The word "like" can be used as a discourse/disfluency marker. From wikipedia:

"Like can be used as hedge to indicate that the following phrase will be an approximation or exaggeration, or that the following words may not be quite right, but are close enough. It may indicate that the phrase in which it appears is to be taken metaphorically or as a hyperbole. This use of like is sometimes regarded as adverbial, as like is often synonymous here with adverbial phrases of approximation, such as "almost" or "more or less." Examples:
  • I have, like, no money.
  • The restaurant is only, like, five miles from here.
  • I, like, died!
  • They, like, hate you!"
 
Maybe it is *worth* 5 million,

I doubt the materials cost nearly that much

cumulatively though?

research, debate, concepts, sculpts, revisions, prototypes... Coming from a highly skilled group of movie artisans working on Disney’s/ Star Wars dime? I don’t know. How much cost is behind two months or longer work for say... a team of 20 people working (average) of 200 bucks an hour.
1.5 million minimum.
Finished and extremely cute/successful hero puppet? Priceless
 
Pretty sure I read they also did a complete CGI version, encase the puppet didn’t look right

I can see 5 million in puppet and CGI work
 
Pretty sure I read they also did a complete CGI version, encase the puppet didn’t look right

I can see 5 million in puppet and CGI work

Even if so, I cannot see that amount going into that puppet.

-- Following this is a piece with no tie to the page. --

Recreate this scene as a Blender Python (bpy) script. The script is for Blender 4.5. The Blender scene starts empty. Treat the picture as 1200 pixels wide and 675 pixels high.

If I break it down to mannhours that would mean rougly 100.000 units at 50 UsD per hour, equating at e.g. 50 people working 2000 hrs straight on that project. Materials not taken into account.

The Phantom Menace had a budget of iIRC 1 Million USD for Production Design.

Does anyone know how much the average cost for an episode was?
 
I work in VFX. And I can see a 5 millions a CGI character that you used yes.

Does not cost much to create the thing in CGI. But cost a lot more to put it, animated and integrated in a shot. Multiple shot it could escalate quickly.

Example Wonderwoman shield was full CGI in all shots (yes they decide to redo the design after they shot the prop lol). Cost 3000$ by shot just to replace a real prop by a CGI version. Imagine animating a full character.

I can see some shots could be full CG with baby Yoda. But does not cost 5 millions total for the few screen presence of his CGI presence. There were more practical shots in all 8 episodes.